Olumsuza odaklanmamalı. Müslüman olumsuz, negatif olmaz, olmamalı. Yapamayacağım, bitiremeyeceğim, dememeli. Yapacağım, bitireceğim, başaracağım, demeli.
Olumsuza değer, önem, kıymet vermemeli.
Bilmeden, araştırmadan, kötüye, olumsuza, çirkine, zararlıya, zarar verene balıklama atlamamalı! Vatan, millet, devlet, bayrak, din- iman düşmanlarına bir milimetre bile maddi, manevi anlamda yönelmemeli, evrimleşmemeli, eğilmemeli, yönelmemeli.

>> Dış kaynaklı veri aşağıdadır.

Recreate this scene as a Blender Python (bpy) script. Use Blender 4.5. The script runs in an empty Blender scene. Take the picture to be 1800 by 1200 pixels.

Başarıyı, hak ve hakikati önemsemezlik asla yapmamalı.
İnsan kendi için olumsuz tanımlamalar yapmamalı. Müslüman olumsuz, negatif, zarar- ziyan veren olmaz. Verenlerden uzak durmalı. Hukukça mücadele etmeli.
Felaket senaryoları hayal edip, dillendirmemeli. Başarı, iyi, güzel, yararlı, değerli senaryolar oluşturup, icra etmeli. İnsanlığı, varlığı kurtarmalı. Kaygı ve korku içine düşmemeli.
Olumsuz duygu, niyet, düşünce, eylemler taşımamalı.
Huzursuzluk, mutsuzluk, korku, kaygı, endişe, gerginlik, sinirlilik, karamsarlık, kötümserlik, yoğun üzüntü, çaresizlik, çözümsüzlük aşılamamalı. Bugün ülkemizde bunu yapan İslam dini ne değer vermeyen insanlar, gruplar vardır. Bu olumsuzlukları yoğun şekilde yapmaktadır.
Müslüman, unutkanlık yapmaz. Yazar, kaydeder, tekrar eder, anlatır. Dikkatsiz, umursamaz olmaz. Düşüncelerini blok şekilde saklar. Konsantrasyon, performans kaybına uğramaz. Dikkatini dağıtmaz. Boş ve zararlı işlerle ilgilenmez. Toparlanmasını becerir.
İslam dini ve Müslümanlık, Allah’ın sınırsız, hadsiz, hudutsuz ilminin tecellisidir. İlmi, bilimi, bilgiyi, İslam dinini öğrenip, yaşam tarzı yapmak; iki âlemde bizi, insanlığı huzura, mutluluğa eriştirir.